Uma pessoa com a consciência atormentada (em pecados) é uma pessoa que perde o real significado do amor, da doação, do espírito de fraternidade com as demais pessoas. Podemos constatar isso buscando dois personagens bíblicos: Judas Iscariotes e Simão Pedro.

Judas Iscariotes, dadas as suas atitudes de fechamento ao amor, de ambições e coisas a mais nesse sentido, acabou se rendendo ao mal, distanciando-se do amor de Deus e, como consequência, perdeu o sentido da vida e, posteriormente, a própria vida 1 (Jo 13,2.26-27).  

Simão Pedro é o personagem do constante aprendizado (Lc 5,1-11; Mt 26, 69-75; Lc 5,10.At 2,14-47), enfrenta diversas dificuldades, mas persiste na busca do bem, que, embora não muito clara, acredita que lhe é possível. Com isso, Pedro sente a graça de Deus em sua vida e passa a testemunhá-la para outras pessoas, a tal ponto de lhe ser confiado o governo da Igreja de Jesus Cristo (Mt 16,18).

Portanto, tomando os casos de Pedro e Judas, temos, de um lado, o esforço para aproximar do amor, resultando em salvação; e, de outro, um desleixo, um distanciamento, resultando em perdição.

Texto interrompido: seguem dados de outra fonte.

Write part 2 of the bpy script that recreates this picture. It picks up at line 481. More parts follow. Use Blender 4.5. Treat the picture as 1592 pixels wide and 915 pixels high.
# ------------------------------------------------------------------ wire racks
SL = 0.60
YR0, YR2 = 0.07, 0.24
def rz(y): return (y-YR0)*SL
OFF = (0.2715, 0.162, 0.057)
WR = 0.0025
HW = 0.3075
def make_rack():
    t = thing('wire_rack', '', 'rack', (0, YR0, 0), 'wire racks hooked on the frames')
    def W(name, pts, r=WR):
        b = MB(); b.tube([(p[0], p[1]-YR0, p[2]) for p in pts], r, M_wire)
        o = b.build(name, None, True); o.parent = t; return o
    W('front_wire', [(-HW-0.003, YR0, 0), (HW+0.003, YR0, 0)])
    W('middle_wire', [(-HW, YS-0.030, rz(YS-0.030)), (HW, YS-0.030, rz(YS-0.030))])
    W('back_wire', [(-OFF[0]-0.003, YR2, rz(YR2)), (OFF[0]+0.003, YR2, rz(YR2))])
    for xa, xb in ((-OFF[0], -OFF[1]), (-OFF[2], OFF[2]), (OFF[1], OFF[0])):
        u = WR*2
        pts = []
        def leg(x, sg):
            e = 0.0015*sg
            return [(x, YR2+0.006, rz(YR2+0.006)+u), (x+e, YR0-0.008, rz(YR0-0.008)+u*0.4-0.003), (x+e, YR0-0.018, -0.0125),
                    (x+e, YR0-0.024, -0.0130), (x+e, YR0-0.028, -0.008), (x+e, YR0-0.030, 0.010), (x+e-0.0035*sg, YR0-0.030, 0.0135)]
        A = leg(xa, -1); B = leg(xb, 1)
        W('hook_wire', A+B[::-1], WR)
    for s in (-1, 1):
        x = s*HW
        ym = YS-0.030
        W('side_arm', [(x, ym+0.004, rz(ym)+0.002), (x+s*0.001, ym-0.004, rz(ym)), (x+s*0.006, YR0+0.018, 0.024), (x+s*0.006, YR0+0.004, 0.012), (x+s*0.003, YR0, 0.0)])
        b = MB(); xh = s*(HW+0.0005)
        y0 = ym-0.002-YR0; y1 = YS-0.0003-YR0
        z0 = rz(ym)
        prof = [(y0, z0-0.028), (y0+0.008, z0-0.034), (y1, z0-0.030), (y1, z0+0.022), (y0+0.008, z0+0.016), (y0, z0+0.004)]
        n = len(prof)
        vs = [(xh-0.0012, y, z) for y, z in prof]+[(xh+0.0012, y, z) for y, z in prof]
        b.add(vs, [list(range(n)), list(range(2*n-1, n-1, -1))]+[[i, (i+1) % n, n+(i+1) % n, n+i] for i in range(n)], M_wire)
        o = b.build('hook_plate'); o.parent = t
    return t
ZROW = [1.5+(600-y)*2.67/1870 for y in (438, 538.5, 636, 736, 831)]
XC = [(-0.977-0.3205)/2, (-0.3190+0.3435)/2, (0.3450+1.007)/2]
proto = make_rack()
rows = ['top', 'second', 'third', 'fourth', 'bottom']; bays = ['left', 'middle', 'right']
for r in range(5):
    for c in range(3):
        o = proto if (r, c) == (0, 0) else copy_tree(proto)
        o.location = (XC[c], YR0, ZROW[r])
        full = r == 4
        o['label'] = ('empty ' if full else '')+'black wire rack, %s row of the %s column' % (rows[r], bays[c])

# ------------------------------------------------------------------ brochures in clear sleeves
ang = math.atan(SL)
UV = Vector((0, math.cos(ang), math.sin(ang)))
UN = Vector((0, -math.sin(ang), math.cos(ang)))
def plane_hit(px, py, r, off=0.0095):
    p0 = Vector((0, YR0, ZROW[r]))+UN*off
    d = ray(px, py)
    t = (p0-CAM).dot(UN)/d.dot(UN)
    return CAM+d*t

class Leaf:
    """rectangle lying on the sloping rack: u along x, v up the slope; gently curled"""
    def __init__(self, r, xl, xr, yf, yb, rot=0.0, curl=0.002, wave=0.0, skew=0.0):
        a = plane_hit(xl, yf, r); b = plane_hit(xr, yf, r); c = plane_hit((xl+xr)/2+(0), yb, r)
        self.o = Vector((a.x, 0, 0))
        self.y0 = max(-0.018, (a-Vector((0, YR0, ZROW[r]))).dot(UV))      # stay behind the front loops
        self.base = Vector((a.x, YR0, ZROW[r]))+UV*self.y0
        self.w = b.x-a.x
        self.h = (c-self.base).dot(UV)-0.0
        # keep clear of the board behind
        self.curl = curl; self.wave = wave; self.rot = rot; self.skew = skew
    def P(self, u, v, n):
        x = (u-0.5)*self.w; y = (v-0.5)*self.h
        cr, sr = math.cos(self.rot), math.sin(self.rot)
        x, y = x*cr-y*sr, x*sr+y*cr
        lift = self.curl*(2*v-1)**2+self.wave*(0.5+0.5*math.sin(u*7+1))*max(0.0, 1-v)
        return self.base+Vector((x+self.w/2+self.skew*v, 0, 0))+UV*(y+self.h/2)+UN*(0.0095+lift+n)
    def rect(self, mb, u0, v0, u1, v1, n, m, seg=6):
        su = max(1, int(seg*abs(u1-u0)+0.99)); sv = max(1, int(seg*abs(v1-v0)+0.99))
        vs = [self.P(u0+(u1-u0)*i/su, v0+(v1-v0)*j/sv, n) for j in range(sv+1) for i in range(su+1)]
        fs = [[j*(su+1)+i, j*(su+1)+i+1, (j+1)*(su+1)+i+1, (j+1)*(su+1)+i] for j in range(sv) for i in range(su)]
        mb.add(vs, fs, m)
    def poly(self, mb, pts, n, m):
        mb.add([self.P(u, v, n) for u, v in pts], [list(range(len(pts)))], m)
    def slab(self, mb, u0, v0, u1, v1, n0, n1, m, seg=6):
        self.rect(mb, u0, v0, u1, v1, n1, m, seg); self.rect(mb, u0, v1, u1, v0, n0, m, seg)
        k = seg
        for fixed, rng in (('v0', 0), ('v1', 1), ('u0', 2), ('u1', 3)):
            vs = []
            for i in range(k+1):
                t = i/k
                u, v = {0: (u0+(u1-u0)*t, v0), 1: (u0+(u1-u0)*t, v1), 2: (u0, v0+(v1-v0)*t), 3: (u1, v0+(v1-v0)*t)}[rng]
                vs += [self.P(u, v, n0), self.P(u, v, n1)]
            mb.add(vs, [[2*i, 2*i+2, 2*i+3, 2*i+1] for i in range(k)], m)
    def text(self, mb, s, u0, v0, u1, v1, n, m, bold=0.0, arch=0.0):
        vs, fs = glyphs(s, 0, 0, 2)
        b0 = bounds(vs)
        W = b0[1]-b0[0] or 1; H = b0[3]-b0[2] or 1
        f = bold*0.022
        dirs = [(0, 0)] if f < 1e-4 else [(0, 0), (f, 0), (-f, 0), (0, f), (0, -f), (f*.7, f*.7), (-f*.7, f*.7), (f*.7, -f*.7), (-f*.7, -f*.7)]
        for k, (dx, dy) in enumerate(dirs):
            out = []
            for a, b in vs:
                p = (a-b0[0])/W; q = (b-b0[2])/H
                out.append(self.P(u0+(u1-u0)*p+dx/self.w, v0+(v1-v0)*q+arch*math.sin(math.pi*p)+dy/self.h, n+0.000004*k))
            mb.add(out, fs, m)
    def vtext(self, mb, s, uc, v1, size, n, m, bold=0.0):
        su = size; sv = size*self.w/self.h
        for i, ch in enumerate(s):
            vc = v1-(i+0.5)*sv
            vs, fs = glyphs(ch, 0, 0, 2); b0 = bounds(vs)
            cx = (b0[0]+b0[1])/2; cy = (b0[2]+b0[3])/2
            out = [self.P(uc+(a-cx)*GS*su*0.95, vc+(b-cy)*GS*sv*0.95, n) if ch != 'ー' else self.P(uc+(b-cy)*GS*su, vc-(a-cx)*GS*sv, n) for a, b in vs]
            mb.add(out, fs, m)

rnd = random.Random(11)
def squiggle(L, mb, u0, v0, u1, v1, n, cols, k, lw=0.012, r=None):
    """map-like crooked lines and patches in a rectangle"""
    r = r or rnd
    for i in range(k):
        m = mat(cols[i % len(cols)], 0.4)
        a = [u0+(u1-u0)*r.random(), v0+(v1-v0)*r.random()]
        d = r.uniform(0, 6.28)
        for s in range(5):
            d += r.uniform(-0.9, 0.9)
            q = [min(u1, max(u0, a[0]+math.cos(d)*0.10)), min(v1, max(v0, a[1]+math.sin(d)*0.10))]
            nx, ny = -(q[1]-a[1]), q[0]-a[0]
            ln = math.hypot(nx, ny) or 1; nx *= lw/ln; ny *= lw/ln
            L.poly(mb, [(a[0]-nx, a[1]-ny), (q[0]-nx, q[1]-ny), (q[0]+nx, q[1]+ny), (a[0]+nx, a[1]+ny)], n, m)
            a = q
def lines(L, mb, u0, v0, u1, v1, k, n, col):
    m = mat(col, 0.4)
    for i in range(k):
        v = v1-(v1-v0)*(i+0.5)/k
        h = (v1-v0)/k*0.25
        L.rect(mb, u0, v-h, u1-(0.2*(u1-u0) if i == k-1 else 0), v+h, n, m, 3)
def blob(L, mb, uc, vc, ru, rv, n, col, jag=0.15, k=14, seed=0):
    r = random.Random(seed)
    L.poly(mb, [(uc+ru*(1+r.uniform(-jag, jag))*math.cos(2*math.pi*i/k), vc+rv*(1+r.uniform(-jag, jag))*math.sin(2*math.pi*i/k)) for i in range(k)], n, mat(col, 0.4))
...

Na ceia citada acima (Jo 13,2.26-27), acontece algo que sempre se repete nas ceias eucarísticas. Jesus acolhe seus discípulos e inicia um gesto de purificação, o lavar os pés. Dali surgem questionamentos, e Jesus diz ser uma demonstração de pureza em vista do serviço. Jesus dá o exemplo e exige que todos façam o mesmo ao longo de suas vidas. Em seguida, todos limpos, à exceção de Judas, participam da ceia.

Na liturgia da missa, esse momento de tomada de consciência e purificação se dá invocando: “Senhor, tende piedade de nós; Cristo tende piedade de nós.” E, novamente, “Senhor, tende piedade de nós.” Todos, inclinados, recebem o perdão ministrado pelo sacerdote, em seguida dá-se sequência à celebração, até o momento do ápice na comunhão eucarística.

Participam da comunhão os que se reconhecem no bem, por isto, pertencem a Deus. Não participam da comunhão os que se veem praticando o mal, por isto, distanciam-se de Deus. E a conclusão da situação de cada um é resultado de um belo exame de consciência.